Brief - Quote the listing below in full and exactly as written, but omit every picture.

Data -
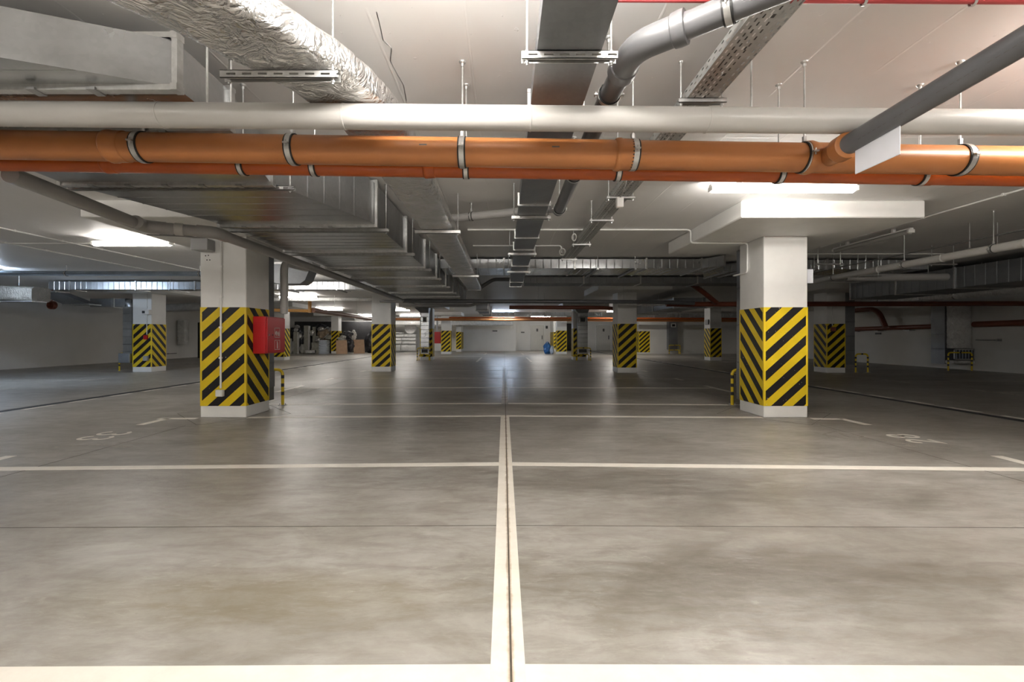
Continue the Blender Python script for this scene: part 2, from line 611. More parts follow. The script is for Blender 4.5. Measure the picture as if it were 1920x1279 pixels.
def clamp(label, p, d, r, group, top=CEIL, rod=True):
    """pipe clip: zinc band on a rubber lining, two lugs, a nut and a threaded rod up to the slab"""
    p, d = Vector(p), Vector(d).normalized()
    t = thing('pipe_clamp', label, 'clamp', (p.x, p.y, p.z + r), group)
    w1, w2 = r * 0.08 + 0.008, r * 0.10 + 0.015
    obj('rubber_lining', MB().lathe(p, d, [(-w2, r + .001), (w2, r + .001), (w2, r + .0065), (-w2, r + .0065)], 28, close=True), 'rubber', t, True)
    obj('clamp_band', MB().lathe(p, d, [(-w1, r + .0045), (w1, r + .0045), (w1, r + .0085), (-w1, r + .0085)], 28, close=True), 'zinc', t, True)
    side = d.cross(Vector((0, 0, 1))).normalized()
    for s in (-1, 1):
        c = p + side * s * (r + .016)
        obj('clamp_lug', MB().obox(c, side * .010, d * w1, (0, 0, .004)).tube([c - Vector((0, 0, .018)), c + Vector((0, 0, .018))], .004, 8), 'zinc', t)
    if rod:
        z = p.z + r + .008
        obj('coupling_nut', MB().lathe((p.x, p.y, z), (0, 0, 1), [(0, .013), (.002, .0135), (.034, .0135), (.036, .007)], 6), 'zinc', t)
        obj('threaded_rod', rod_mb(p.x, p.y, z + .03, top - .004), 'zinc', t, True)
        obj('ceiling_anchor', anchor_mb(p.x, p.y, top), 'zinc', t, True)
    return t


def strut_mb(x0, x1, y, z, hgt=.036, dep=.04, slots=True):
    """slotted C-channel rail lying along X, its slotted web facing -Y; z is its underside"""
    mb = MB()
    w = .003
    mb.box(x0, y, z + hgt - w, x1, y + dep, z + hgt)           # top flange
    mb.box(x0, y + dep - w, z, x1, y + dep, z + hgt)           # rear web
    mb.box(x0, y, z, x1, y + .009, z + w)
    if not slots:
        mb.box(x0, y, z, x1, y + w, z + hgt)
        return mb
    a, b = z + hgt * .36, z + hgt * .62
    mb.box(x0, y, z, x1, y + w, a)
    mb.box(x0, y, b, x1, y + w, z + hgt)
    x = x0
    k = 0
    while x < x1 - .001:
        xe = min(x + .030, x1)
        mb.box(x, y, a, xe, y + w, b)
        x = xe + .042
    mb.box(x0, y + dep * .45, a - .001, x1, y + dep * .5, b + .001)
    return mb


def hanger(label, x0, x1, y, z, rods, group=None, top=CEIL, slots=True, mat='zinc', hgt=.036):
    """trapeze hanger: slotted rail carried by threaded rods; z is the rail's top, what it carries rests there"""
    t = thing('trapeze_hanger', label, 'hanger', ((x0 + x1) / 2, y, z - hgt), group)
    obj('slotted_rail', strut_mb(x0, x1, y - .02, z - hgt, hgt, slots=slots), mat, t)
    for x in rods:
        obj('threaded_rod', rod_mb(x, y, z - hgt - .02, top - .003), 'zinc', t, True)
        obj('hex_nut', MB().lathe((x, y, z - hgt - .012), (0, 0, 1), [(0, .010), (.01, .010)], 6).lathe((x, y, z), (0, 0, 1), [(0, .010), (.01, .010)], 6), 'zinc', t)
        obj('ceiling_anchor', anchor_mb(x, y, top, .013), 'zinc', t, True)
    return t


def ring4(axis, a):
    """duct station corners; axis y: (y, x0, x1, z0, z1); axis x: (x, y0, y1, z0, z1); axis z: (z, x0, x1, y0, y1)"""
    k, p, q, r, s = a
    if axis == 'y':
        return [Vector((p, k, r)), Vector((q, k, r)), Vector((q, k, s)), Vector((p, k, s))]
    if axis == 'x':
        return [Vector((k, q, r)), Vector((k, p, r)), Vector((k, p, s)), Vector((k, q, s))]
    return [Vector((p, r, k)), Vector((q, r, k)), Vector((q, s, k)), Vector((p, s, k))]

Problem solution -
Continue the Blender Python script for this scene: part 2, from line 611. More parts follow. The script is for Blender 4.5. Measure the picture as if it were 1920x1279 pixels.
def clamp(label, p, d, r, group, top=CEIL, rod=True):
    """pipe clip: zinc band on a rubber lining, two lugs, a nut and a threaded rod up to the slab"""
    p, d = Vector(p), Vector(d).normalized()
    t = thing('pipe_clamp', label, 'clamp', (p.x, p.y, p.z + r), group)
    w1, w2 = r * 0.08 + 0.008, r * 0.10 + 0.015
    obj('rubber_lining', MB().lathe(p, d, [(-w2, r + .001), (w2, r + .001), (w2, r + .0065), (-w2, r + .0065)], 28, close=True), 'rubber', t, True)
    obj('clamp_band', MB().lathe(p, d, [(-w1, r + .0045), (w1, r + .0045), (w1, r + .0085), (-w1, r + .0085)], 28, close=True), 'zinc', t, True)
    side = d.cross(Vector((0, 0, 1))).normalized()
    for s in (-1, 1):
        c = p + side * s * (r + .016)
        obj('clamp_lug', MB().obox(c, side * .010, d * w1, (0, 0, .004)).tube([c - Vector((0, 0, .018)), c + Vector((0, 0, .018))], .004, 8), 'zinc', t)
    if rod:
        z = p.z + r + .008
        obj('coupling_nut', MB().lathe((p.x, p.y, z), (0, 0, 1), [(0, .013), (.002, .0135), (.034, .0135), (.036, .007)], 6), 'zinc', t)
        obj('threaded_rod', rod_mb(p.x, p.y, z + .03, top - .004), 'zinc', t, True)
        obj('ceiling_anchor', anchor_mb(p.x, p.y, top), 'zinc', t, True)
    return t


def strut_mb(x0, x1, y, z, hgt=.036, dep=.04, slots=True):
    """slotted C-channel rail lying along X, its slotted web facing -Y; z is its underside"""
    mb = MB()
    w = .003
    mb.box(x0, y, z + hgt - w, x1, y + dep, z + hgt)           # top flange
    mb.box(x0, y + dep - w, z, x1, y + dep, z + hgt)           # rear web
    mb.box(x0, y, z, x1, y + .009, z + w)
    if not slots:
        mb.box(x0, y, z, x1, y + w, z + hgt)
        return mb
    a, b = z + hgt * .36, z + hgt * .62
    mb.box(x0, y, z, x1, y + w, a)
    mb.box(x0, y, b, x1, y + w, z + hgt)
    x = x0
    k = 0
    while x < x1 - .001:
        xe = min(x + .030, x1)
        mb.box(x, y, a, xe, y + w, b)
        x = xe + .042
    mb.box(x0, y + dep * .45, a - .001, x1, y + dep * .5, b + .001)
    return mb


def hanger(label, x0, x1, y, z, rods, group=None, top=CEIL, slots=True, mat='zinc', hgt=.036):
    """trapeze hanger: slotted rail carried by threaded rods; z is the rail's top, what it carries rests there"""
    t = thing('trapeze_hanger', label, 'hanger', ((x0 + x1) / 2, y, z - hgt), group)
    obj('slotted_rail', strut_mb(x0, x1, y - .02, z - hgt, hgt, slots=slots), mat, t)
    for x in rods:
        obj('threaded_rod', rod_mb(x, y, z - hgt - .02, top - .003), 'zinc', t, True)
        obj('hex_nut', MB().lathe((x, y, z - hgt - .012), (0, 0, 1), [(0, .010), (.01, .010)], 6).lathe((x, y, z), (0, 0, 1), [(0, .010), (.01, .010)], 6), 'zinc', t)
        obj('ceiling_anchor', anchor_mb(x, y, top, .013), 'zinc', t, True)
    return t


def ring4(axis, a):
    """duct station corners; axis y: (y, x0, x1, z0, z1); axis x: (x, y0, y1, z0, z1); axis z: (z, x0, x1, y0, y1)"""
    k, p, q, r, s = a
    if axis == 'y':
        return [Vector((p, k, r)), Vector((q, k, r)), Vector((q, k, s)), Vector((p, k, s))]
    if axis == 'x':
        return [Vector((k, q, r)), Vector((k, p, r)), Vector((k, p, s)), Vector((k, q, s))]
    return [Vector((p, r, k)), Vector((q, r, k)), Vector((q, s, k)), Vector((p, s, k))]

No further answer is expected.